Our Veterans, who we honor this week, have put their lives on the line to uphold and support our country’s motto of E Pluribus Unum – out of many, one. The way of love is the way of life. Unselfish, sacrificial love that seeks the beneficial welfare of the “other” as well as yourself – the other being that person or persons that are different from you, that you don’t like, that may even be your enemy. Remember the parable of the good Samaritan….don’t walk on by, don’t turn back for more oil in your flask,  stop and do what you can for your neighbor. We are all invited to the wedding feast.

Our parable today ends with a wedding feast, a party, a celebration. Perhaps the lesson of this parable is: don’t allow your fear or your sense of inadequacy to keep you away from the party.  Be willing to show up as you are — complicated, disheveled, half-lit and half-baked. The groom delights in you. Remember Jesus is the light of the world.  Your half-empty flask of oil isn’t the point. You are. So stay. Be in conversation with those who are different, who are “other”, be a part of the healing process. Be in it for the long haul, doing the hard work we need to do to ensure the beneficial welfare of all of us.

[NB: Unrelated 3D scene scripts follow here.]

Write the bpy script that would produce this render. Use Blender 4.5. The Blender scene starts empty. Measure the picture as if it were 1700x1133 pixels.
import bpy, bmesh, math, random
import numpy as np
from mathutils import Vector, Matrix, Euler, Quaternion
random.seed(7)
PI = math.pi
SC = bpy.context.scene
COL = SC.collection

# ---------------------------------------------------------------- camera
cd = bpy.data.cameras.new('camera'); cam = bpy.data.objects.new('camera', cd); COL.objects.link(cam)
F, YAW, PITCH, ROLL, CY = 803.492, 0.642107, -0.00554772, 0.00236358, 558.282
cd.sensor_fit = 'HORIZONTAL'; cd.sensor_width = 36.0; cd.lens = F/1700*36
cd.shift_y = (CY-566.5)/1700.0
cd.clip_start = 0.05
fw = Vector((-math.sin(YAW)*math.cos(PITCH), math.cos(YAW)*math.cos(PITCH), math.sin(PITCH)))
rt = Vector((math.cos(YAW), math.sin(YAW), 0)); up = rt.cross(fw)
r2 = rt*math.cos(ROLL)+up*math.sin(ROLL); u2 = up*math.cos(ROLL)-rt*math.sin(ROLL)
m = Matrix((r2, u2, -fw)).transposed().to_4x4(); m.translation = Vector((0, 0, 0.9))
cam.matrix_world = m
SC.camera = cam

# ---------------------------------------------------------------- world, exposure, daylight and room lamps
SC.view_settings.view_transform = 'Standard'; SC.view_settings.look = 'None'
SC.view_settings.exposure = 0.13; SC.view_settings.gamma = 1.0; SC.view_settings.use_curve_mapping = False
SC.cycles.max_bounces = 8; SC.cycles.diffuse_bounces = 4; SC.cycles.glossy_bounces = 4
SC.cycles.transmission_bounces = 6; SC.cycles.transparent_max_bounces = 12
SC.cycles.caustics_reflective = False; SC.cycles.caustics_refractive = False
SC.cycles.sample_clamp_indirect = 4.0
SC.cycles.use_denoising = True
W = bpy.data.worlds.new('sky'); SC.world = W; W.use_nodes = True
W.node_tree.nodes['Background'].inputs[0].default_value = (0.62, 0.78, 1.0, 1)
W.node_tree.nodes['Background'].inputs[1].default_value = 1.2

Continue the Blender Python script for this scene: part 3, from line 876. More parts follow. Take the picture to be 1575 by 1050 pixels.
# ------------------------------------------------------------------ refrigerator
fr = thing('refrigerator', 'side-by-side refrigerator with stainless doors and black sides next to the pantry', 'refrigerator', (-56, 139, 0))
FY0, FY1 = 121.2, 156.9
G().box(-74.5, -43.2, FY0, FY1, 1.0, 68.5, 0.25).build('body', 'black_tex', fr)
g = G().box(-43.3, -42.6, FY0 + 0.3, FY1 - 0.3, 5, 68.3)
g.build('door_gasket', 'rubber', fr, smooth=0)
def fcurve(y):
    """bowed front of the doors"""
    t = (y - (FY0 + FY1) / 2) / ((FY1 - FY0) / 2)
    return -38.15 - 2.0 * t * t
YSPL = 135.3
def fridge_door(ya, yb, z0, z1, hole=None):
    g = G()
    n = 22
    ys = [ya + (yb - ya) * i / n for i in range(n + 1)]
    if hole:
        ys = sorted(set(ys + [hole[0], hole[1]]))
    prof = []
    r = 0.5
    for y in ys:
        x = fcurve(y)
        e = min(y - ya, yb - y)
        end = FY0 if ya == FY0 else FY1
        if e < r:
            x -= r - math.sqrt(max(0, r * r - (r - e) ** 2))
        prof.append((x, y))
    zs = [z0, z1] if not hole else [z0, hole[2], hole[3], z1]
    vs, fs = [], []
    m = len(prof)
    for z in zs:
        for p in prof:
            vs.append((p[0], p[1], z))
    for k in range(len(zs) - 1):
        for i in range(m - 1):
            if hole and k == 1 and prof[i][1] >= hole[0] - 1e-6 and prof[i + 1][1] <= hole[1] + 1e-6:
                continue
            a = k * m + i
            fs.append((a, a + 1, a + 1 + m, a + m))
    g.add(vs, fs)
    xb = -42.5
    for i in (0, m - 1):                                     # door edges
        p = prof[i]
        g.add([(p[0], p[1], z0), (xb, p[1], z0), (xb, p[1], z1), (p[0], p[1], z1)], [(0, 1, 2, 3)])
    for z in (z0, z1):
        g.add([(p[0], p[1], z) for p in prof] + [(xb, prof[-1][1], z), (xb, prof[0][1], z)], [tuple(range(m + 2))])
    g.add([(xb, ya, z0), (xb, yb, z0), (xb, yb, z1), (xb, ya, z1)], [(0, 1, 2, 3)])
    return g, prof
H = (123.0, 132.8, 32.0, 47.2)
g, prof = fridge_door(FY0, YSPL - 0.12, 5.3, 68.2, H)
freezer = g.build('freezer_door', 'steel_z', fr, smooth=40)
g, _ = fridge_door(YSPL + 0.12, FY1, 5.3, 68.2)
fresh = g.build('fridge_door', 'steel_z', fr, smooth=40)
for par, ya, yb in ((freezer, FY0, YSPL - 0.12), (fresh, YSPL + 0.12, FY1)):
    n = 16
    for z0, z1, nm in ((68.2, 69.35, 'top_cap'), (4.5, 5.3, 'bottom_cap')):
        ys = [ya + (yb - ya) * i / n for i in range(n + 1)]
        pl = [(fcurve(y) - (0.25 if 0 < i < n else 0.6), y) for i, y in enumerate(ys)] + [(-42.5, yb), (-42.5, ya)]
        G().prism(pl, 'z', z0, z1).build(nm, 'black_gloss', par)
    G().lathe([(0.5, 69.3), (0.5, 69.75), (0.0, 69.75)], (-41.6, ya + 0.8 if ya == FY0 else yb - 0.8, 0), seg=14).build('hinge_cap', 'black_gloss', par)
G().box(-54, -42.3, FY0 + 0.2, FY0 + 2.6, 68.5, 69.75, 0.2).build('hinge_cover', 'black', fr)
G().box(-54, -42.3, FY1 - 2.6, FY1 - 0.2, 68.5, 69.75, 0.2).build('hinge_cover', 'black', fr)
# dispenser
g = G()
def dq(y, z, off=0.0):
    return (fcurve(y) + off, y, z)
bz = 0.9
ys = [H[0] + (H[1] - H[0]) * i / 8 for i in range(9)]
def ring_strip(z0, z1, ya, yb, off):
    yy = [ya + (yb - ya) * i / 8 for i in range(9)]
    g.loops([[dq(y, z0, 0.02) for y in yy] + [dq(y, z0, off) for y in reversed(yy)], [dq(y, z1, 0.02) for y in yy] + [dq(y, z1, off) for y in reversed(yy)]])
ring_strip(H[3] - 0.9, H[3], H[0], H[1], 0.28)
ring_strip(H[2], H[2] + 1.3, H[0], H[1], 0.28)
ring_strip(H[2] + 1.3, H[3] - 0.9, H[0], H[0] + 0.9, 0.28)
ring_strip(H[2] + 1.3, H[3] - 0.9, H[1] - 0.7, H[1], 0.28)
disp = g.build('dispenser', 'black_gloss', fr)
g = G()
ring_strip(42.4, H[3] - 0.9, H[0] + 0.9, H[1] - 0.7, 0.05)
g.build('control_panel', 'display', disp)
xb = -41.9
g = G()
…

Robert Capon reminds us that the ultimate point here is that a party is happening: “Watch therefore,” Jesus says at the end of the parable, “for you know neither the day nor the hour.” When all is said and done—when we have scared ourselves silly with the now-or-never urgency of faith and the once-and-always finality of judgment—we need to take a deep breath and let it out with a laugh. Because what we are watching for is a party. And that party is not just down the street making up its mind when to come to us. It is already hiding in our basement, banging on our steam pipes, and laughing its way up our cellar stairs. The unknown day and hour of its finally bursting into the kitchen and roistering its way through the whole house is not dreadful; it is all part of the divine lark of grace. God is not our mother-in-law, coming to see whether her wedding-present china has been chipped. He is a funny Old Uncle with a salami under one arm and a bottle of wine under the other. We do indeed need to watch for him; but only because it would be such a pity to miss all the fun

(“The End of the Storm,” in Kingdom, Grace, Judgment: Paradox, Outrage and Vindication in the Parables of Jesus [Grand Rapids: Eerdmans, 2002] p.501).”

To say the obvious, healing the American body politic is an urgent task in which there is no “left” or “right,” no “blue” or “red.” It’s simply something We the People must do—if we value a democracy that always has been and always will be a work in progress. Just as each of us is! The door to the wedding celebration is open.